Little did I know I was on a collision course with an apostrophe issue.

When it comes to punctuation errors, few cause as much trouble as the apostrophe. You can hardly blame people for getting irritated with it. Who do you think you are anyway, you preposterous, jumped-up comma? 

Of course, it’s not the apostrophe’s fault that people confuse “its” and “it’s” or get flummoxed with its use when writing plural and possessive words. Misuse of the apostrophe is so prevalent, however, that it’s damn near epidemic.

Today’s apostrophe in question showed up on a menu item.

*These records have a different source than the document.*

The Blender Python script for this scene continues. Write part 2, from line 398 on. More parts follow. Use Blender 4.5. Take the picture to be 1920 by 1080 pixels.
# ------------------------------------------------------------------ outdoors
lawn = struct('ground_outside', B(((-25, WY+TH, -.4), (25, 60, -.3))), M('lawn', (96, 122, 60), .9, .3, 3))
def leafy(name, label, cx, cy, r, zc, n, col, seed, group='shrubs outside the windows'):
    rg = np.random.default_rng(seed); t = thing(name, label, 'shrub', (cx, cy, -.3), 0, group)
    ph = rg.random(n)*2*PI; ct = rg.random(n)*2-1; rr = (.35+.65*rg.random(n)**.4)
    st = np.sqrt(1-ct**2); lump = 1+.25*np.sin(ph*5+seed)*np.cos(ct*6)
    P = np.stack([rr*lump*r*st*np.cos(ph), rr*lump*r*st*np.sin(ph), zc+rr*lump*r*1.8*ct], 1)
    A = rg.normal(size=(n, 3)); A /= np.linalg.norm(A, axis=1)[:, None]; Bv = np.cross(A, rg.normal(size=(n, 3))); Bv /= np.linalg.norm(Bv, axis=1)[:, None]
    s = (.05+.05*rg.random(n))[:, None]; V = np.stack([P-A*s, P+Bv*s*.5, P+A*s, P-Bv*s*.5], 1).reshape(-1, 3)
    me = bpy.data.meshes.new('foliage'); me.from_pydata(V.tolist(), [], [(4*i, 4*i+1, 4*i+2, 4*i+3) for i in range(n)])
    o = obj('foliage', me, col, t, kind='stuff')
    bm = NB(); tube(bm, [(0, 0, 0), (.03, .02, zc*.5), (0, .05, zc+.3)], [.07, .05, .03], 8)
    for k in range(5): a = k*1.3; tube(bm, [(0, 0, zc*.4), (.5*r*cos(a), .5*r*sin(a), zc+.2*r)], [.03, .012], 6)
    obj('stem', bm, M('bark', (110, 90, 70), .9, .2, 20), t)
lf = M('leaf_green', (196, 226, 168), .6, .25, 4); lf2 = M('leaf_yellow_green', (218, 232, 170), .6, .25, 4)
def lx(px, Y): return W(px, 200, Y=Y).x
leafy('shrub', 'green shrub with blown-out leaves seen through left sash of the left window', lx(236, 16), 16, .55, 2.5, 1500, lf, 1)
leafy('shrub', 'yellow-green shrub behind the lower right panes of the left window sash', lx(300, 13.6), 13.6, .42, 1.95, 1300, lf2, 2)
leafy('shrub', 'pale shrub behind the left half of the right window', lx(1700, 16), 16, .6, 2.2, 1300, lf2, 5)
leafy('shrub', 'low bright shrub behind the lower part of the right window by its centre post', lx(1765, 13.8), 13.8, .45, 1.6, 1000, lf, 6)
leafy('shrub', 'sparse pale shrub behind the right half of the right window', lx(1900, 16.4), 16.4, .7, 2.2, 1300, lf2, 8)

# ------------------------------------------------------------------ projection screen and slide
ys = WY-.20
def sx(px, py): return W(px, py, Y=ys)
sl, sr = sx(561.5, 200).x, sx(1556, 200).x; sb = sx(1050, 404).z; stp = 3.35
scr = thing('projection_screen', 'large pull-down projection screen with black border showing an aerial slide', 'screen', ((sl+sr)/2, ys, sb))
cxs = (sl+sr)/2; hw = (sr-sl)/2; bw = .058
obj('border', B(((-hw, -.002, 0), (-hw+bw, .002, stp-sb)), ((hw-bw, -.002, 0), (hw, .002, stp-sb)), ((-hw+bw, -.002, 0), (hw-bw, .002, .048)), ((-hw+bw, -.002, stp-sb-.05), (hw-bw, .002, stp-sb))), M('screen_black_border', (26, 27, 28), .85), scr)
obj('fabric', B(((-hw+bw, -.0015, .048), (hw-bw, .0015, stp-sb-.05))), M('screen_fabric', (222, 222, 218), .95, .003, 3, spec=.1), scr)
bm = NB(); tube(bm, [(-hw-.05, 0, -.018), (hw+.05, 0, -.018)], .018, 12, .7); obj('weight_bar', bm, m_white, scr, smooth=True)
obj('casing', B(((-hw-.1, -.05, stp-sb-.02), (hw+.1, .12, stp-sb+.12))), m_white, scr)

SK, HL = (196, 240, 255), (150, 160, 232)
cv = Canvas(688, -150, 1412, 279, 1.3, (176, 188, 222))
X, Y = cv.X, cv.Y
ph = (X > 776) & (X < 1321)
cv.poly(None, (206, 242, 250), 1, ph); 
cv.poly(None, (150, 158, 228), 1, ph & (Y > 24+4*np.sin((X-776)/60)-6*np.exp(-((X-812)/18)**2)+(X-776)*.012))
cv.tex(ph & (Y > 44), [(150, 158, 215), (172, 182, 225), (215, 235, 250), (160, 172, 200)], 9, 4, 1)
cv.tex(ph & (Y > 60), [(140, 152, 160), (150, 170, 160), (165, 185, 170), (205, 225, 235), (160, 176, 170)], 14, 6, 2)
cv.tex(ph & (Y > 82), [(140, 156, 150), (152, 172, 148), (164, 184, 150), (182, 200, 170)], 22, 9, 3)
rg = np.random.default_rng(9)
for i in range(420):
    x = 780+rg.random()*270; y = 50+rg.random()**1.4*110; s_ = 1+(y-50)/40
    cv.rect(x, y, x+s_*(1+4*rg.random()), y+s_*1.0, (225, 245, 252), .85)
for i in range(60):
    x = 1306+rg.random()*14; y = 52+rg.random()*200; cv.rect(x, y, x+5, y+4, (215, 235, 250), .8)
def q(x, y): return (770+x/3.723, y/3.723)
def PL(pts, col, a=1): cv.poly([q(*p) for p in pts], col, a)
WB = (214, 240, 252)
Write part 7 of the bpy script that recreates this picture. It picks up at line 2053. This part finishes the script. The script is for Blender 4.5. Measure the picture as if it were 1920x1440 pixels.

Menus, we all know, are a popular spawning ground for all manner of spelling and punctuation errors. We might wish they weren’t, but, hey, I’m awfully forgiving if the food and service are otherwise excellent.

The shop uses playful names for their food items, and the sandwich that caught my eye (a poached egg, blue cheese, and grape jelly on an English muffin) is called “Finnegan’s Awake.”

Ah, I thought, an allusion to James Joyce’s Finnegans Wake (confession: I’ve read Dubliners and Ullyses, but never Joyce’s most challenging work). The missing apostrophe in the book’s title changes the meaning from a wake for a man named Finnegan to the notion that many Finnegans should wake (or awake, as the sandwich would have it).

Another misused apostrophe, I thought, all self-congratulatory smugness.

But wait.

Joyce was playing with the title of an Irish, 1850s ballad, “Finnegan’s Wake,” which has more recently been recorded by such bands as The Dubliners and Dropkick Murphys.  The song tells the story of Tim Finnegan, a hard-drinking man who falls from a ladder and bonks his noggin. Thought dead, Finnegan is prepared for burial, but at his wake rambunctious mourners spill whiskey (the “water of life”) on Finnegan, reviving him.

Joyce’s title therefore suggests the rebirth of those fallen.

The proprietors of the restaurant could very well have been referring to the song and not the book. Or they may not have given it that much thought. In any case, I should probably have just moved quickly past it and enjoyed my coffee, sandwich, and book.

But it’s never that easy for editors, is it?